President Bush and his policymakers like to stress how much 9/11 has changed America's foreign-policy objectives, but one goal the terror attacks did not alter is to build a stronger partnership with the world's largest democracy, India.

When Mr. Bush arrives in India Wednesday, he will emphasize that same theme - one he has sounded since he was a governor running for president in 2000. At the top of the agenda are a controversial US-India nuclear-power agreement, proposed last summer when Indian Prime Minister Manmohan Singh visited Washington; security and economic ties; and India's relations with Pakistan, a country Bush will visit briefly on Saturday.

But the specific discussion points, while important, fail to convey the broad geopolitical significance of both the trip and of the administration's intent to forge a strategic relationship.

Closer US-India ties are "one of the most significant developments of the early part of the 21st century," says Kurt Campbell, an international security expert at the Center for Strategic and International Studies (CSIS) here.

Others close to the administration's thinking say India exemplifies what the Bush team sees as the future of a peaceful and prosperous world. Thus, they add, India should be encouraged as a partner.

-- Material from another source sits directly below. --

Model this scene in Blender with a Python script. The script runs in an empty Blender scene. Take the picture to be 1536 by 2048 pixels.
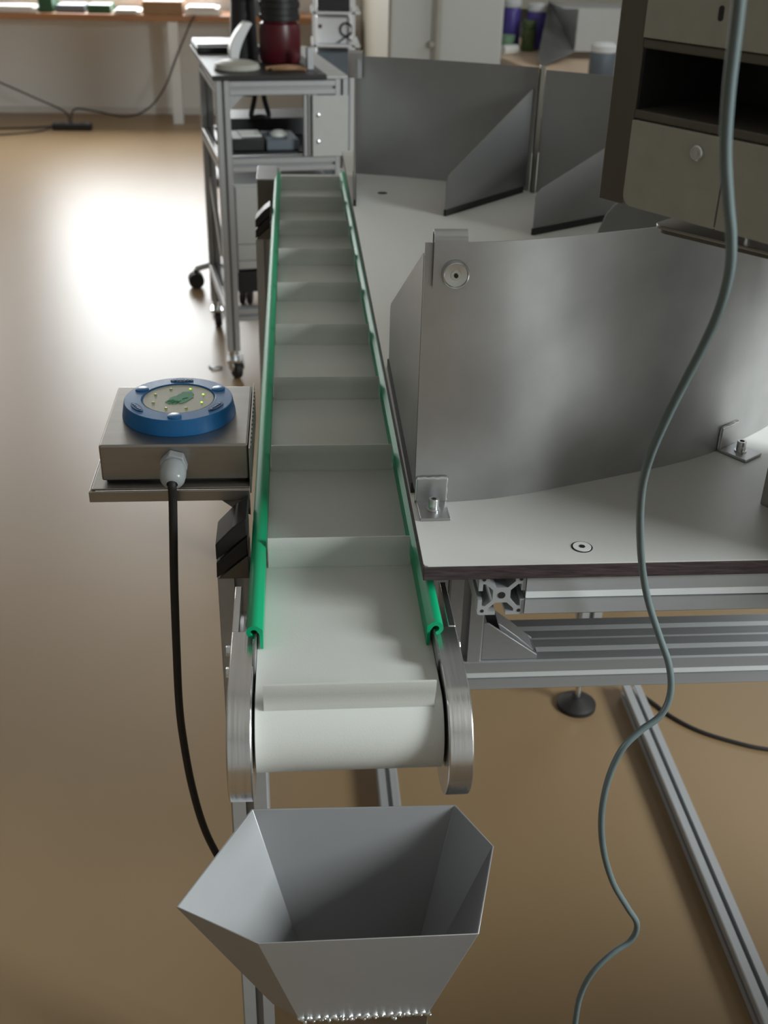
import bpy, bmesh, math, random
from mathutils import Vector, Matrix
random.seed(7)
C = bpy.context.scene.collection
SC = bpy.context.scene
PI = math.pi

# ------------------------------------------------------------------ camera
F_PX, CAM_H = 2224.9, 1.6
right = Vector((0.99703526995, -0.07343913014, 0.02296442115))
down = Vector((-0.01599927317, -0.48979032028, -0.87169344693))
fwd = Vector((0.07526415968, 0.86874169712, -0.48951319691))
cam_d = bpy.data.cameras.new('camera')
cam = bpy.data.objects.new('camera', cam_d)
C.objects.link(cam)
up, back = -down, -fwd
cam.matrix_world = Matrix(((right.x, up.x, back.x, 0), (right.y, up.y, back.y, 0),
                           (right.z, up.z, back.z, CAM_H), (0, 0, 0, 1)))
cam_d.sensor_fit = 'VERTICAL'
cam_d.sensor_height = 36.0
cam_d.lens = F_PX / 2048 * 36.0
cam_d.clip_start = 0.02
cam_d.clip_end = 60
cam_d.dof.use_dof = True
cam_d.dof.focus_distance = 1.12
cam_d.dof.aperture_fstop = 8.8
SC.camera = cam

# ------------------------------------------------------------------ world, light, exposure
SC.view_settings.view_transform = 'Standard'
SC.view_settings.look = 'None'
SC.view_settings.gamma = 1.0
SC.view_settings.use_curve_mapping = False
SC.view_settings.exposure = -1.06
w = bpy.data.worlds.new('sky')
SC.world = w
w.use_nodes = True
bg = w.node_tree.nodes['Background']
bg.inputs[0].default_value = (0.85, 0.93, 1.0, 1)
bg.inputs[1].default_value = 1.0


def area(name, loc, size, size_y, power, target, color=(1, 1, 1), spread=180):
    d = bpy.data.lights.new(name, 'AREA')
    d.shape = 'RECTANGLE'
    d.size, d.size_y, d.energy, d.color = size, size_y, power, color
    d.spread = math.radians(spread)
    o = bpy.data.objects.new(name, d)
    C.objects.link(o)
    o.location = loc
    v = Vector(target) - Vector(loc)
    o.rotation_euler = v.to_track_quat('-Z', 'Y').to_euler()
    return o


# daylight through the windows (each lamp fills one window opening)
area('daylight_right_near', (3.06, -0.30, 2.22), 1.1, 1.0, 330, (0.1, 0.6, 0.9), (0.93, 0.99, 1.0))
area('daylight_right_far', (3.06, 5.0, 2.42), 2.6, 1.3, 55, (0, 5.0, 1.6), (0.95, 1.0, 1.0))
area('daylight_back', (-1.25, 9.34, 1.68), 1.5, 1.7, 290, (-1.25, 0, 1.68), (0.96, 0.99, 1.0))
area('daylight_back_left', (-3.55, 9.34, 1.68), 1.7, 1.7, 175, (-3.55, 0, 1.68), (1.0, 0.99, 0.96))


# ------------------------------------------------------------------ materials
def mat(name, color, rough=0.5, metal=0.0, spec=0.5, noise=None, bump=None, emit=None, sss=0.0, coat=0.0, stretch=(1, 1, 1)):
    """noise = (scale, amount, second colour); bump = (scale, strength)"""
    m = bpy.data.materials.new(name)
    m.use_nodes = True
    nt = m.node_tree
    b = nt.nodes['Principled BSDF']
    b.inputs['Base Color'].default_value = (*color, 1)
    b.inputs['Roughness'].default_value = rough
    b.inputs['Metallic'].default_value = metal
    b.inputs['Specular IOR Level'].default_value = spec
    if coat:
        b.inputs['Coat Weight'].default_value = coat
        b.inputs['Coat Roughness'].default_value = 0.08
    if sss:
        b.inputs['Subsurface Weight'].default_value = sss
        b.inputs['Subsurface Radius'].default_value = (0.004, 0.006, 0.004)
    if emit:
        b.inputs['Emission Color'].default_value = (*emit[0], 1)
        b.inputs['Emission Strength'].default_value = emit[1]
    if noise or bump:
        tc = nt.nodes.new('ShaderNodeTexCoord')
        mp = nt.nodes.new('ShaderNodeMapping')
        mp.inputs['Scale'].default_value = stretch
        nt.links.new(tc.outputs['Object'], mp.inputs['Vector'])
    if noise:
        n = nt.nodes.new('ShaderNodeTexNoise')
        n.inputs['Scale'].default_value = noise[0]
        n.inputs['Detail'].default_value = 5
        nt.links.new(mp.outputs['Vector'], n.inputs['Vector'])
        r = nt.nodes.new('ShaderNodeValToRGB')
        r.color_ramp.elements[0].position = 0.5 - 0.5 * noise[1]
        r.color_ramp.elements[1].position = 0.5 + 0.5 * noise[1]
        r.color_ramp.elements[0].color = (*noise[2], 1)
        r.color_ramp.elements[1].color = (*color, 1)
        nt.links.new(n.outputs['Fac'], r.inputs['Fac'])
        nt.links.new(r.outputs['Color'], b.inputs['Base Color'])
    if bump:
        n2 = nt.nodes.new('ShaderNodeTexNoise')
        n2.inputs['Scale'].default_value = bump[0]
        n2.inputs['Detail'].default_value = 4
        nt.links.new(mp.outputs['Vector'], n2.inputs['Vector'])
        bp = nt.nodes.new('ShaderNodeBump')
        bp.inputs['Strength'].default_value = bump[1]
        bp.inputs['Distance'].default_value = 0.002
        nt.links.new(n2.outputs['Fac'], bp.inputs['Height'])
        nt.links.new(bp.outputs['Normal'], b.inputs['Normal'])
    return m


M = {}
M['floor'] = mat('tan_linoleum', (0.315, 0.215, 0.115), 0.38, 0, 0.42, noise=(1.3, 0.5, (0.25, 0.165, 0.083)), bump=(9, 0.10), stretch=(1, 0.35, 1))
M['wall'] = mat('white_wall_paint', (0.86, 0.855, 0.83), 0.7, noise=(0.8, 0.6, (0.83, 0.825, 0.80)))
M['beige'] = mat('beige_wall_paint', (0.60, 0.56, 0.46), 0.7, noise=(0.8, 0.6, (0.57, 0.53, 0.44)))
M['ceiling'] = mat('ceiling_paint', (0.60, 0.595, 0.58), 0.8, noise=(2, 0.6, (0.58, 0.575, 0.56)))
M['dim_wall'] = mat('brown_grey_wall_paint', (0.42, 0.415, 0.40), 0.8, noise=(2, 0.6, (0.40, 0.395, 0.38)))
M['steel'] = mat('matt_stainless_steel', (0.60, 0.60, 0.605), 0.36, 0.95, noise=(7, 0.35, (0.43, 0.43, 0.435)), bump=(900, 0.03))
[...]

India is "a compelling example of what [the president] thinks can happen elsewhere," says Michael Green, recent national security director for Asian affairs, pointing to India's established democracy, its "150 million Muslims with no Al Qaeda," and its growing middle class.

US-India relations have seemed to bud before and have suffered "false starts." Now, conditions favor a full bloom, in part because both countries appear to want it, experts say. "What used to be 'estranged democracies' are now 'engaged democracies,' " says Karl Inderfurth, a former assistant secretary of State for South Asian affairs who has accompanied two former presidents - Jimmy Carter and Bill Clinton - to India.

"New Delhi has joined the list of capitals to which a US presidential visit is now imperative," says Mr. Inderfurth, now at the Elliott School of International Affairs at George Washington University.

Bush seeks to cement relations with a huge and fast-growing economy, while at the same time building ties with India as a way to influence the other - but communist - giant in the neighborhood, China.

India sees a mature relationship with the US as a way to further its status as a world power - including, it hopes, a permanent seat on an expanded United Nations Security Council. India has worked to ease tensions with neighboring Pakistan - a dangerous nuclear rivalry that escalated to the brink of war in 2002, requiring intense diplomacy from the Bush administration and delaying the grand opening to India the president had hoped for in his first term.